Alan Moore & Edwin Pouncey @ Fourth Dimensional Minds, The Barbican
Dee Sada reports on the collaboration between Watchmen creator Alan Moore and noise artist Edwin Pouncey...
PHOTOS BY
INDIA ROPER-EVANS
As part of the numerous events held at The Barbican for their current WATCH ME MOVE: The Animation Show, perhaps one of the most intriguing events is a collaboration between legendary comic doom specialist Alan Moore and noise artist Edwin Pouncey, at the suitably strangely-named evening, Fourth Dimensional Minds Eye Summoning.
The main link between this spoken word/experimental music performance and the current, history of animation exhibition is American experimental filmmaker Harry Smith; his avant garde film No 12. Heaven and Earth Magic is used by Moore and Pouncey as the visual backdrop for their mystical and at times unnerving exploration of words, sounds and pictures. It's an hour-long surrealist journey through early cut-out animation.
Sat in a large leather throne-like chair and surrounded by many projections of the film, Moore begins a stream of consciousness narration that is equally as surreal and otherworldly as the bombardment of images one is faced with. The imagery includes that of a Victorian lady being injected by an animated syringe ten times the size of her, a house with legs, and a tiny shadow of a man awkwardly dancing around the screen.
Coupled with Moore’s monotone whispers and Pouncey’s experimental noise pollution, the result is not unlike the theatre of the absurd - and the show is certainly something that the movement's forefathers Beckett and Pinter would be proud of.
Nothing seems coherent, yet you get the impression there is an overpowering force controlling the absurdity we see before us, even if it remains peripheral and hidden. This disorientating assortment of sound and vision ultimately ends in silence.

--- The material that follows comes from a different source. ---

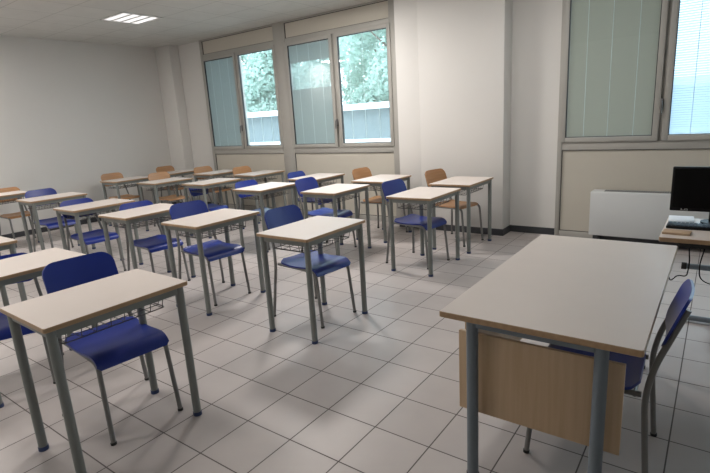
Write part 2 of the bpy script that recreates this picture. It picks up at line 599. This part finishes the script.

The fact that the Barbican is hosting such cutting-edge events alongside a fairly mainstream and accessible exhibition demonstrates that it truly is at the forefront of exciting modern art curation.
WATCH ME MOVE: The Animation Show is a fascinating exhibition and continues til Sep 11th. It is divided into seven interconnected themes: Apparitions, Characters, Superhumans, Fables, Fragments, Structures, and Visions and features the works of Walt Disney, Jan Švankmajer and William Kentridge amongst others. A MUST SEE.